10 Tips for Being on Camera

You did it. Your PR pitch worked and a news crew is on the way to interview you on camera. Many people get nervous when this time comes, which is perfectly normal. We work with clients to get them camera ready, and we know that preparation is key to not only reduce those nerves but also to a successful media story. Below are a few of our best tips.

Before the Interview

  1. Get Plenty of Rest. When you are well-rested you will look and feel more alert and focused.
  1. Be Prepared. Review your talking points. Run through practice interviews. The more prepared you are, the easier it is to communicate your message.
  1. Dress for Success. Avoid extremely loud colors, distracting patterns, prints or jewelry. You’ll likely have a microphone attached to your outfit. We recommend keeping a suit jacket with a lapel easily accessible. Not only will the camera crew appreciate it, but you’ll look professional as well.
  1. Warm up your voice. Try drinking a warm beverage such as tea or lemon water before your interview, and try to stay away from milk products. Sing or talk before the interview, particularly if you are susceptible to early-morning rasp.

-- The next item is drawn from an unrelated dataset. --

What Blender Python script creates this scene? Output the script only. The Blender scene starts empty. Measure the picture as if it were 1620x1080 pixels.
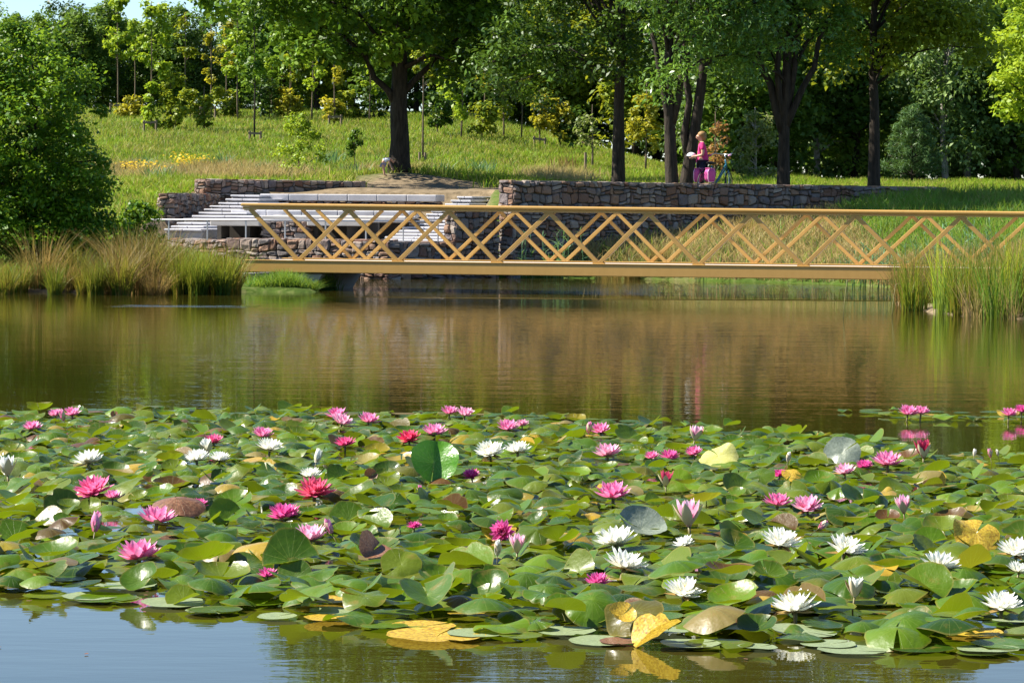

You’re Officially on Camera

  1. Smile, but only if it makes sense. A smile is an easy way to disarm a reporter, appear approachable and make the interview feel much more relaxed. However, know your story and your message. An interview in the middle of a crisis may not call for a smiley, bubbly spokesperson.
  1. Watch your posture. Maintain a comfortable posture with your shoulders open to the camera. You’ll want to turn enough toward the reporter but not too much where the audience only sees your profile.
  1. Don’t recite. Think about your talking points and key messaging, but do not try to recite them word-for-word. Instead, use a conversational tone and rely on your expertise and knowledge of your brand.
  1. Sometimes it’s ok to use humor. Injecting a small amount of humor when appropriate can captivate your interviewer and your audience. They want to like you. Let them.

Oops, It Got Awkward

  1. Use a bridging technique. Reporters frequently ask difficult questions. Bridging statements help you “bridge” from a reporter’s difficult question to your key message. Some examples might be – “We find the more important issue is…” or “Let me emphasize again…”
  1. Crisis! The reporter found out something they shouldn’t know, or you are on camera because there has been a crisis in your company. If you have a crisis plan in place beforehand, you should already have key messaging and strategies for how to handle this. Stay calm and refer back to the messaging specific to the crisis – don’t speculate. You can find more information about crisis plans here.


Interacting with the media and being on camera doesn’t need to be scary. You can be just as great as other interviewees that you watch and envy. As long as you’re prepared, you should be able to represent your company in a way that enables you to get your key messages across successfully.